ADVICE FROM JUSTICE SCALIA ON CHOOSING A SUCCESSOR:
In a largely overlooked passage in his dissent from the court’s decision in June establishing a constitutional right to same-sex marriage, he left detailed suggestions.
Avoid “tall-building lawyers,” especially ones who work in skyscrapers in New York. Find someone who did not go to law school at Harvard or Yale. Look for a candidate from the Southwest. Consider an evangelical Christian.
Justice Scalia was criticizing the lack of diversity of the court he sat on, and he did not exclude himself. He was right as a factual matter: Supreme Court justices these days are by many measures remarkably similar, giving the court the insular quality of a private club or a faculty lounge. . . .
To be sure, the court is by some standards reasonably diverse.
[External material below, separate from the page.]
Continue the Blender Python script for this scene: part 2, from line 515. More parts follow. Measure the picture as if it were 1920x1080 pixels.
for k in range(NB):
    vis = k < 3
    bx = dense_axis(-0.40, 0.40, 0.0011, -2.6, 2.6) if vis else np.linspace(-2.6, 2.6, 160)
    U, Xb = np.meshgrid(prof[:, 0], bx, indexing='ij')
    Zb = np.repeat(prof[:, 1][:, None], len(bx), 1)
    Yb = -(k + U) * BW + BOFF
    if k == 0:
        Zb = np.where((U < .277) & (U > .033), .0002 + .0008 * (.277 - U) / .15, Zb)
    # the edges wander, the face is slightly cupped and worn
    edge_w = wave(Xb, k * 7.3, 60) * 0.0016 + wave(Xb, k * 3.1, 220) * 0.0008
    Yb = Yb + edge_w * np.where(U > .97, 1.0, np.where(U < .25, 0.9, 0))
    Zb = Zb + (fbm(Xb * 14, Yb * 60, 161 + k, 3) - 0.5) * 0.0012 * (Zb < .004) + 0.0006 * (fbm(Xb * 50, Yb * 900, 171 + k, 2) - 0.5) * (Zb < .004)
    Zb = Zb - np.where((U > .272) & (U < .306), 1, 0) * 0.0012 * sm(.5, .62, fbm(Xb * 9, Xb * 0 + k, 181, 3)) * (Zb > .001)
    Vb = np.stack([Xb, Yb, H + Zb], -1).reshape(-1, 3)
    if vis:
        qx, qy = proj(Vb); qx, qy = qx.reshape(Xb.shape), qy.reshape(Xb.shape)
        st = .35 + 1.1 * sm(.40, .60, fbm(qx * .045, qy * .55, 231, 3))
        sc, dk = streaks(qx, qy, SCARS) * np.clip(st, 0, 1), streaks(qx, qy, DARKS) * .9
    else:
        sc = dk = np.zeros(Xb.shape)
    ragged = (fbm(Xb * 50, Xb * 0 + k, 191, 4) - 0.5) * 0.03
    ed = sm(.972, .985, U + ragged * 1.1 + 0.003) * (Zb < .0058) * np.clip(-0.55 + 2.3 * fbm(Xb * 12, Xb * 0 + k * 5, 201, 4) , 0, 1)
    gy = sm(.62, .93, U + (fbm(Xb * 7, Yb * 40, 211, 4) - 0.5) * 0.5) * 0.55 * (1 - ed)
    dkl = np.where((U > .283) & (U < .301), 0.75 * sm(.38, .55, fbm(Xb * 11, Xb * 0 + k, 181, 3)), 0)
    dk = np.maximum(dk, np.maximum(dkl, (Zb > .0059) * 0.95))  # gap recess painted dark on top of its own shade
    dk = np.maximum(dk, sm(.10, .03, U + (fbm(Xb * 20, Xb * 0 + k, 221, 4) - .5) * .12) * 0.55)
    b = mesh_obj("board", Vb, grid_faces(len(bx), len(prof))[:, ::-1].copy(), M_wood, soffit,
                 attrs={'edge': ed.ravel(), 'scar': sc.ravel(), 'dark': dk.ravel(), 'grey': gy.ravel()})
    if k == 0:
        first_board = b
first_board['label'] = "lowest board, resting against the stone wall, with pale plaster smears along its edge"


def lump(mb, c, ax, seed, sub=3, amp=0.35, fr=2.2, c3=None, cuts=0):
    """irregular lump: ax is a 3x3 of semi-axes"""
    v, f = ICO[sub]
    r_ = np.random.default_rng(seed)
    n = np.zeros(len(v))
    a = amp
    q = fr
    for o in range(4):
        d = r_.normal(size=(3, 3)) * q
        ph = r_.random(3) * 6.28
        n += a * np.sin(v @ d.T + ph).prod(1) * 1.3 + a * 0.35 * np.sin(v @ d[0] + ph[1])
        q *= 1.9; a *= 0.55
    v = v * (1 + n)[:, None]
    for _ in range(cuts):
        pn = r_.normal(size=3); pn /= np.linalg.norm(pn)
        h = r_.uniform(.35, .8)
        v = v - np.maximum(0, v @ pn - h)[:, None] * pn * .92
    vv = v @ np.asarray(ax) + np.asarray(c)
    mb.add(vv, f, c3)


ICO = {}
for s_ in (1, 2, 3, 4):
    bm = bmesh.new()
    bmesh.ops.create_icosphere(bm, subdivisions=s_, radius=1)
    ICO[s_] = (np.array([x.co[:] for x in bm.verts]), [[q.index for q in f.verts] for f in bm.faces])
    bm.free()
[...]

For the first time it has three women, one of whom is Hispanic. It has an African-American member, only the second in its history.
On the other hand, Justice Scalia wrote, the court “consists of only nine men and women, all of them successful lawyers who studied at Harvard or Yale Law School.” Justice Scalia attended Harvard, as did five other current members of the court. The other three went to Yale.
Well, that’s America’s elite bar, where diversity means people from Harvard and Yale. Plus:
Since Justice John Paul Stevens retired in 2010, the court, for the first time, has no Protestant member. Justice Scalia was Catholic, as are five other justices on the current court. The other three are Jewish.
In his dissent from June, Justice Scalia decried this state of affairs, writing, “Not a single evangelical Christian (a group that comprises about one quarter of Americans), or even a Protestant of any denomination.”
Justice Scalia also surveyed the lack of geographical diversity on his court. “Four of the nine are natives of New York City,” he wrote.
Indeed, every borough but Staten Island was represented. Justice Scalia was from Queens. Justice Ginsburg is from Brooklyn, Justice Kagan is from Manhattan and Justice Sonia Sotomayor is from the Bronx.
“Eight of them grew up in east- and west-coast States,” Justice Scalia wrote. “Only one hails from the vast expanse in-between,” he added, referring to Chief Justice John G. Roberts Jr., who is from Indiana.
“Not a single Southwesterner or even, to tell the truth, a genuine Westerner (California does not count),” he added, discounting the backgrounds of Justice Anthony M. Kennedy, who was born in Sacramento, and Justice Stephen G. Breyer, who was born in San Francisco.
Flyover people should focus on electing people to Congress who will then pretend to fight for them. They can’t be trusted with real power.